These days, most financial advisors have at least a passing familiarity with Active Share. That's the analysis system created in 2006 by Martijn Cremers and Antti Petajisto (professors at the Yale School of Management at the time), which identifies actively managed mutual funds that have the best chance of outperforming their index bogey. For those who aren't familiar, Active Share calculates the percentage of a fund's holdings that are over-weighted or under-weighted compared to that fund's target index. Based on the logic that a fund can't outperform its index if it holds the same stocks as the index, the greater the concentration of stocks outside of the index, the greater chance a given fund will outperform that index.
Active Share, then, is method of determining which actively managed funds have the best chance of generating returns that will justify their expense ratios, which tend to be quite a bit higher than funds or ETFs that simply hold their target index. Consequently, many advisors use Active Share to help identify the most promising active funds—and to justify those recommendations to their clients.
In these times, when a growing body of critics are claiming that including any funds in clients' portfolios that aren't index mutual funds or ETFs is tantamount to advisory malpractice, the Active Share data provides a powerful response. But to my mind, the Active Share system also provides a credible answer to an even more pressing question. Why should investors pay a human advisor, when they can hire a "robo advisor," which uses index mutual funds or ETFs, for a fraction of the cost?
As I said, in principle, any way, the Active Share concept is pretty simple: the higher the percentage difference between the stocks in a given fund and the stocks in its bogey, the better the chance the fund will outperform that bogey. However, the astute reader will quickly realize that the converse of that statement is also true: the greater the chance that the fund will underperform its index bogey—it's hard to underperform if you closely mirror your index. (Cautious fund managers also have figured this out so they tend to track their bogeys pretty closely, In turn, that is what gives rise to the questions about whether their higher-than-the-index management fees are justified.)
But Cremers and Petajisto's data revealed another interesting trend. According to Touchstone Investments' white paper, A Measure of Active Management. "After developing the concept of Active Share, Cremers and Petajisto performed a study to see whether Active Share had any bearing on the relative performance of domestic all-equity mutual funds," the white paper reports. What the researchers found was that historically "funds with the highest Active Share [that is, percentage of different holdings vs. their target index] significantly outperformed their benchmarks, both before and after expenses, and they exhibited strong performance persistence."

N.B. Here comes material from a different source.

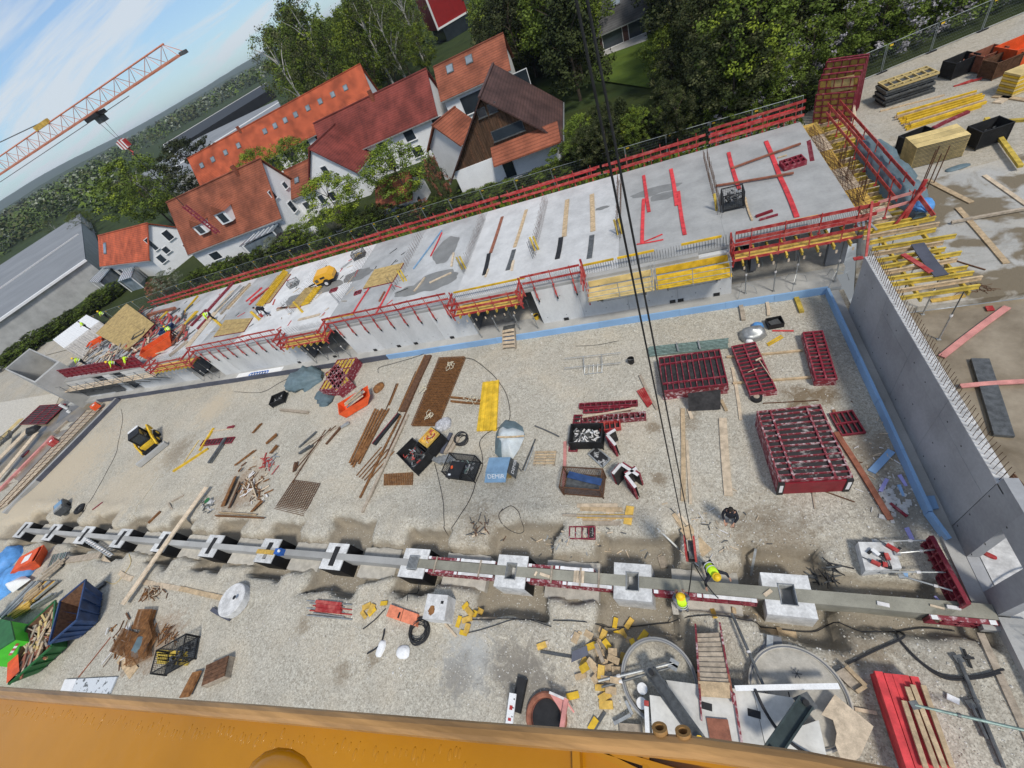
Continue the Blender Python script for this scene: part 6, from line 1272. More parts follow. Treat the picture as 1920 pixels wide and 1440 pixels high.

Specifically, they found that from 1990 to 2003, the 20% of equity funds with the highest "Active Share" percentage outperformed their benchmark index by an average of 1.4% per year—net of all fees and transaction costs!
Let's be clear here, because this is important. Not only does a larger Active Share percentage give a fund a greater chance of outperforming their indexes, the funds with the higher Active Share actually outperform their indexes. Put another way, Cremers and Petajisto's data shows that active management actually works: on average, the more active the manager, the higher their funds' investment returns.